Em nossos tempos, o fariseu ressuscita na teologia da prosperidade, que promete troca (“faça isso e Deus te dará aquilo”), no fundamentalismo que confunde o altar com o palanque, na fé mercadoria, e no ministro que fala em nome de Deus, mas nunca com Deus. O publicano, silencioso, continua no fundo do templo, clamando por misericórdia — e é ele quem sai justificado. A Igreja precisa reaprender a orar como esse homem simples: com lágrimas, não com números; com vida, não com slogans; com fé, não com soberba.

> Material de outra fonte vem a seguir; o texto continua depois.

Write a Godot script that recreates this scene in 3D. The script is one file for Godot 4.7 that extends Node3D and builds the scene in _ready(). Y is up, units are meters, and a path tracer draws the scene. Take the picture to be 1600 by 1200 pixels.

​O fariseu é o símbolo da sociedade do desempenho; o publicano, o sinal do Reino. O primeiro acredita que tudo se compra; o segundo confia que tudo se recebe. O primeiro mede sua fé em resultados; o segundo a vive em confiança. Deus não precisa de heróis, mas de corações verdadeiros.

​Como recorda Paulo na Segunda Leitura deste domingo, é o publicano que perseverou na humildade da fé, e não o fariseu, quem pode dizer: “O Senhor esteve ao meu lado e me deu forças” (2Tm 4,17). A justiça é graça, não mérito.

​O Evangelho de Lucas nos devolve à simplicidade: Deus não resiste a um coração sincero. O fariseu pode enganar os outros, mas não engana o Amor. O publicano, ao reconhecer-se pecador, abre a porta da casa interior para o Deus que sempre esteve à espera. E, nesse encontro, o templo deixa de ser um prédio e se torna uma alma em oração.

​Ao voltarmos do templo hoje, que não levemos o orgulho de ter rezado, mas o silêncio de quem foi escutado. E que o nosso clamor, humilde e verdadeiro, atravesse as nuvens e alcance o coração de Deus.